Motherson working with Israel’s UBQ on developing carbon-neutral interior part

by Ajit Dalvi 04 Oct 2020

UBQ Materials' thermoplastic material made from unsorted household waste.

In an attempt to reduce waste and make their products more sustainable, Motherson has teamed up with Israeli start-up, UBQ Materials, to produce carbon-neutral moulded parts from UBQ’s polymer compound – converted from household waste.

The team is working on determining its fit for automotive use in interior parts and are testing to ensure it is odour-free and suitable for its intended use. The next step will be to produce an automotive exterior part using this compound and getting it to serial production in the future.

UBQ has developed a revolutionary solution that converts Residual Municipal Solid Waste (RMSW) that is destined for landfills into patented UBQ material. Through a proprietary process, the mixed waste stream – containing organic elements like food waste, garden trimmings, paper, cardboard, diapers, dirty plastics, and packaging materials – is converted into an entirely homogeneous composite material (UBQ) that can be utilised by industry.

According to the Israeli start-up, by converting organic household waste into sustainable bio-based materials, UBQ is a novel climate positive material that can be used for the manufacturing of thousands of products (including vehicle interiors).
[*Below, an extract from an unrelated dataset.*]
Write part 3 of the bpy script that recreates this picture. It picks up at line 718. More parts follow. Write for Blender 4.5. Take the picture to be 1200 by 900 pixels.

It is clean, sustainable and cost-effective. And it is also recyclable, which makes it the greenest thermoplastic material on the planet.

Daimler already testing UBQ thermoplastic
On January 21, 2020, Daimler AG, the first auto major to partner with UBQ, had announced that it would be testing UBQ’s thermoplastic material in the production of automotive parts. At the time, the German carmaker had said that the first tests on using ‘artificial materials’ from UBQ, made from previously non-recyclable materials, in vehicles or for packaging were already underway.